In Two Parts
by María Santoyo

I.

When I think of Across the Spider-Verse, there’s a gap in my memory. I walk up to the filing cabinet. I find the key loose in my pocket. I unlock the third drawer down. I ruffle through a couple manila folders and open one up. There’s snapshots of miles and a couple smudged stills of Miguel. Almost everything about Gwen is gone.

I have only one consistent memory of Across the Spider-Verse. The recurring nightmare: I am pixelated, animated, and there I am, laying in a pile of rubble and holding my friend through his last breaths. I let out a scream in two parts, the way most onomatopeias work. Rich black hair bleeds into olive skin into gray Crocs into the blank, stark white of nothing at all. He slips out of my hands. I pick up my pastel pink phone, read a few urgent texts from our mutual friend, and the phone bleeds into my beige hand as I answer the call.

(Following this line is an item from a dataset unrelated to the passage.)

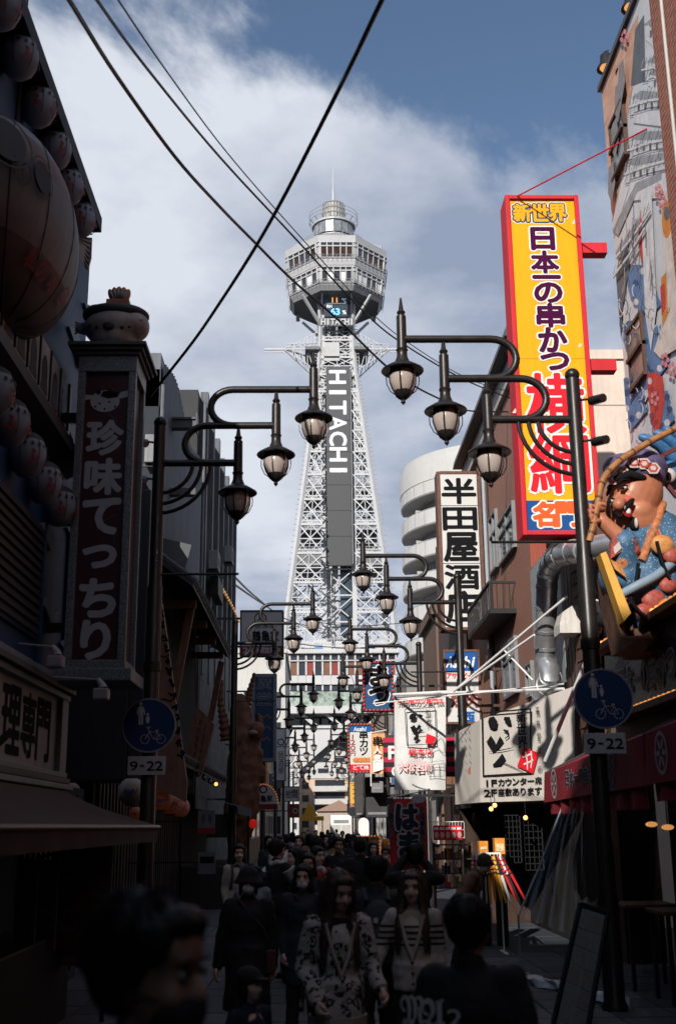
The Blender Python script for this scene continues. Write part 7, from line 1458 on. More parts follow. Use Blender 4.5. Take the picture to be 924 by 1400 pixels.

“He passed away three weeks ago.” I cry in two parts.

There’s no conclusion to Across the Spider-Verse. He’s a ghost. In the same summer that he passed, I stayed one building over, in a room identical to his. I made the mistake of watching that movie with friends who didn’t know who he was at all. I went home in four parts: one for each of my limbs that couldn’t stop shaking. For a year, I walked past his old dorm room to get to work. I took even more walks to balance it out, to try and get it off my mind, but by the time the sun set, all I saw was the pastel pink and pastel blue, the damned black and the absent hues of ‘you can’t save everyone.’

I couldn’t save him.


II.

My mom calmly asked if I wanted to leave.

I knew where she wanted to take us the moment we left the movie theater. In the gridlocked, packed cramped center of QRO, the wind that broke through layers of cotton on my shirt. As though I had never turned my tassel. As though I never watched that stupid movie.

My mom didn’t know, so I just said I wanted to stay for the spinach and feta. I stared down at the salty napkin in front of me and just drew the oak table and wood finished chairs, the planters with ivy, the ceiling light above us. Everything but us.

Right now, we are everywhere in between: Kyoto and Kent, Solon and Gotham, QRO and Cairo. An open wound along a fault line. A withering suture on the ocean floor, angler fish approaching cautiously. I am everywhere, but I am hanging out and acting posh.

The movie wasn’t stupid. This pizza would have tasted better if it was just us.

I stayed at the pizzeria, picking off the cheese first. Slowly, I gripped a cold ball of melted mozzarella and ricotta and swiveled it in between my fingers.

A couple of months later, I cry at the Murphy Auditorium because I promise myself I will live the way he never got to. The rot will not ruin my blood. The river basin will settle with impurities. I will keep on wading.

I invite C. to come with me to confront the grass and headstone. I tell her about the Spider-verse and the hole in the wall of that same pizzeria. She suggests placing a filing cabinet in front of it. A bookshelf. Anything. I tell C. over a cup of Lebanese coffee that I will now, forever, live in part two: after.